▸ Exercise brief:
Retype exactly what runs from the first line of the data to the line with "SC.camera = cam", keeping both of those lines and skipping pictures.

%%

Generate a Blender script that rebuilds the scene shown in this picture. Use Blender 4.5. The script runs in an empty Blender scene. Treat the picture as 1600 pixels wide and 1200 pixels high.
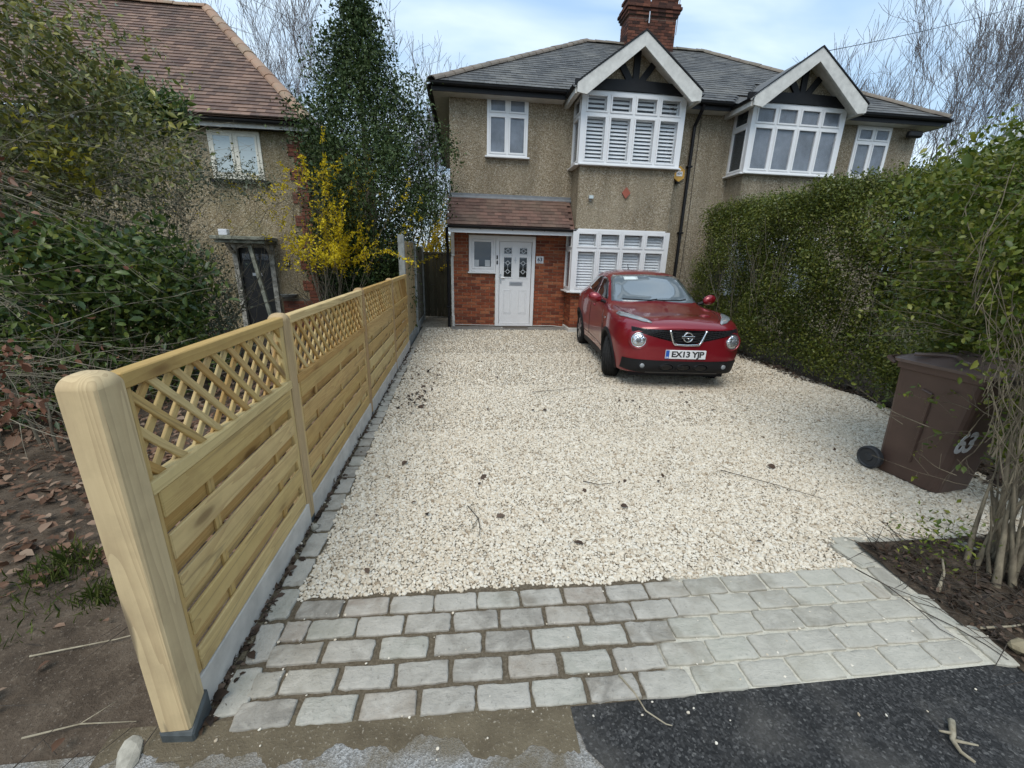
import bpy, bmesh, math, random
import numpy as np
from mathutils import Vector, Matrix
from mathutils.bvhtree import BVHTree
rad = math.radians
SC = bpy.context.scene
COL = SC.collection

# ------------------------------------------------------------------ camera
cam_d = bpy.data.cameras.new('camera'); cam = bpy.data.objects.new('camera', cam_d); COL.objects.link(cam)
cam_d.sensor_width = 36.0; cam_d.lens = 36.0*0.406848; cam_d.clip_start = 0.05; cam_d.clip_end = 600
_p, _r, _y = 0.29714, 0.02699, -0.12056
_fw = Vector((-math.sin(_y), math.cos(_y), 0)); _rt = Vector((math.cos(_y), math.sin(_y), 0)); _up = Vector((0, 0, 1))
_f2 = _fw*math.cos(_p)-_up*math.sin(_p); _u2 = _up*math.cos(_p)+_fw*math.sin(_p)
_r3 = _rt*math.cos(_r)+_u2*math.sin(_r); _u3 = _u2*math.cos(_r)-_rt*math.sin(_r)
cam.matrix_world = Matrix(((_r3.x, _u3.x, -_f2.x, 0), (_r3.y, _u3.y, -_f2.y, 0), (_r3.z, _u3.z, -_f2.z, 1.75), (0, 0, 0, 1)))
SC.camera = cam

# ------------------------------------------------------------------ sky, sun, exposure
SUN_EL, SUN_AZ = rad(55), rad(203)          # azimuth measured clockwise from +Y
w = bpy.data.worlds.new('World'); SC.world = w; w.use_nodes = True
nt = w.node_tree; nt.nodes.clear(); L = nt.links.new
out = nt.nodes.new('ShaderNodeOutputWorld'); bg = nt.nodes.new('ShaderNodeBackground'); bg2 = nt.nodes.new('ShaderNodeBackground')
sky = nt.nodes.new('ShaderNodeTexSky'); sky.sky_type = 'NISHITA'; sky.sun_disc = False
sky.sun_elevation = SUN_EL; sky.sun_rotation = SUN_AZ; sky.air_density = 1.3; sky.dust_density = 2.0
bg.inputs['Strength'].default_value = 0.13
L(sky.outputs[0], bg.inputs['Color'])
geo = nt.nodes.new('ShaderNodeNewGeometry'); sep = nt.nodes.new('ShaderNodeSeparateXYZ')
L(geo.outputs['Incoming'], sep.inputs[0])
neg = nt.nodes.new('ShaderNodeVectorMath'); neg.operation = 'SCALE'; neg.inputs['Scale'].default_value = -1; L(geo.outputs['Incoming'], neg.inputs[0])
L(neg.outputs[0], sep.inputs[0])
zz = nt.nodes.new('ShaderNodeMath'); zz.operation = 'ABSOLUTE'; L(sep.outputs['Z'], zz.inputs[0])
za = nt.nodes.new('ShaderNodeMath'); za.operation = 'ADD'; za.inputs[1].default_value = 0.25; L(zz.outputs[0], za.inputs[0])
dv = nt.nodes.new('ShaderNodeVectorMath'); dv.operation = 'DIVIDE'; L(neg.outputs[0], dv.inputs[0])
cmb = nt.nodes.new('ShaderNodeCombineXYZ')
for k in range(3): L(za.outputs[0], cmb.inputs[k])
L(cmb.outputs[0], dv.inputs[1])
rot = nt.nodes.new('ShaderNodeMapping'); rot.inputs['Rotation'].default_value = (0, 0, rad(35)); rot.inputs['Scale'].default_value = (0.75, 1.7, 0.6); L(dv.outputs[0], rot.inputs[0])
nz = nt.nodes.new('ShaderNodeTexNoise'); nz.inputs['Scale'].default_value = 2.2; nz.inputs['Detail'].default_value = 4; nz.inputs['Roughness'].default_value = 0.5
nz.inputs['Distortion'].default_value = 0.3; L(rot.outputs[0], nz.inputs['Vector'])
cr = nt.nodes.new('ShaderNodeValToRGB'); L(nz.outputs['Fac'], cr.inputs['Fac'])
cr.color_ramp.elements[0].position = 0.32; cr.color_ramp.elements[0].color = (0.33, 0.49, 0.69, 1)
cr.color_ramp.elements[1].position = 0.72; cr.color_ramp.elements[1].color = (0.66, 0.77, 0.86, 1)
L(cr.outputs[0], bg2.inputs['Color']); bg2.inputs['Strength'].default_value = 1.08
mixs = nt.nodes.new('ShaderNodeMixShader'); mixs.inputs[0].default_value = 0.80
L(bg.outputs[0], mixs.inputs[1]); L(bg2.outputs[0], mixs.inputs[2]); L(mixs.outputs[0], out.inputs['Surface'])
sd = bpy.data.lights.new('sun', 'SUN'); sd.energy = 1.45; sd.angle = rad(38); sd.color = (1, 0.95, 0.87)
sun = bpy.data.objects.new('sun', sd); COL.objects.link(sun)
_sv = Vector((math.sin(SUN_AZ)*math.cos(SUN_EL), math.cos(SUN_AZ)*math.cos(SUN_EL), math.sin(SUN_EL)))
sun.rotation_euler = _sv.to_track_quat('Z', 'Y').to_euler()
vs = SC.view_settings; vs.view_transform = 'Standard'; vs.look = 'None'; vs.gamma = 1; vs.exposure = 0.53; vs.use_curve_mapping = False
SC.cycles.max_bounces = 6; SC.cycles.diffuse_bounces = 3; SC.cycles.glossy_bounces = 3; SC.cycles.transparent_max_bounces = 12
SC.cycles.use_denoising = True; SC.cycles.caustics_reflective = False; SC.cycles.caustics_refractive = False

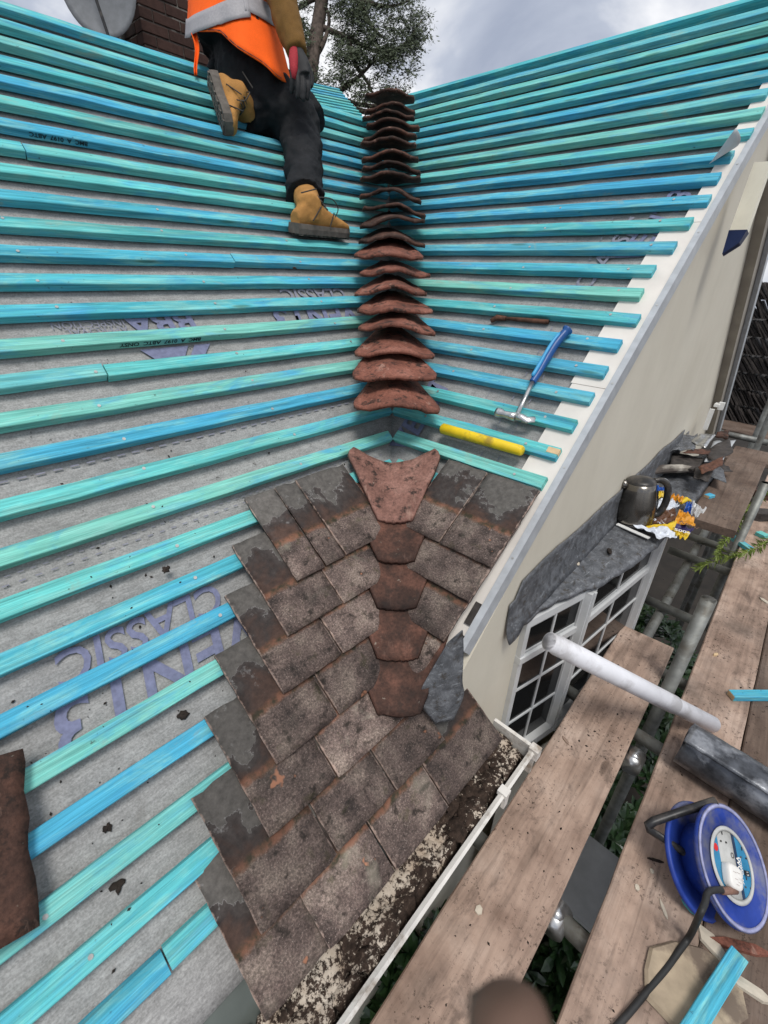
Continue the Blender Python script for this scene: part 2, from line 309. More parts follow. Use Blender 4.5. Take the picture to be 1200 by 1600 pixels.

%%

▸ The completed task:
Generate a Blender script that rebuilds the scene shown in this picture. Use Blender 4.5. The script runs in an empty Blender scene. Treat the picture as 1600 pixels wide and 1200 pixels high.
import bpy, bmesh, math, random
import numpy as np
from mathutils import Vector, Matrix
from mathutils.bvhtree import BVHTree
rad = math.radians
SC = bpy.context.scene
COL = SC.collection

# ------------------------------------------------------------------ camera
cam_d = bpy.data.cameras.new('camera'); cam = bpy.data.objects.new('camera', cam_d); COL.objects.link(cam)
cam_d.sensor_width = 36.0; cam_d.lens = 36.0*0.406848; cam_d.clip_start = 0.05; cam_d.clip_end = 600
_p, _r, _y = 0.29714, 0.02699, -0.12056
_fw = Vector((-math.sin(_y), math.cos(_y), 0)); _rt = Vector((math.cos(_y), math.sin(_y), 0)); _up = Vector((0, 0, 1))
_f2 = _fw*math.cos(_p)-_up*math.sin(_p); _u2 = _up*math.cos(_p)+_fw*math.sin(_p)
_r3 = _rt*math.cos(_r)+_u2*math.sin(_r); _u3 = _u2*math.cos(_r)-_rt*math.sin(_r)
cam.matrix_world = Matrix(((_r3.x, _u3.x, -_f2.x, 0), (_r3.y, _u3.y, -_f2.y, 0), (_r3.z, _u3.z, -_f2.z, 1.75), (0, 0, 0, 1)))
SC.camera = cam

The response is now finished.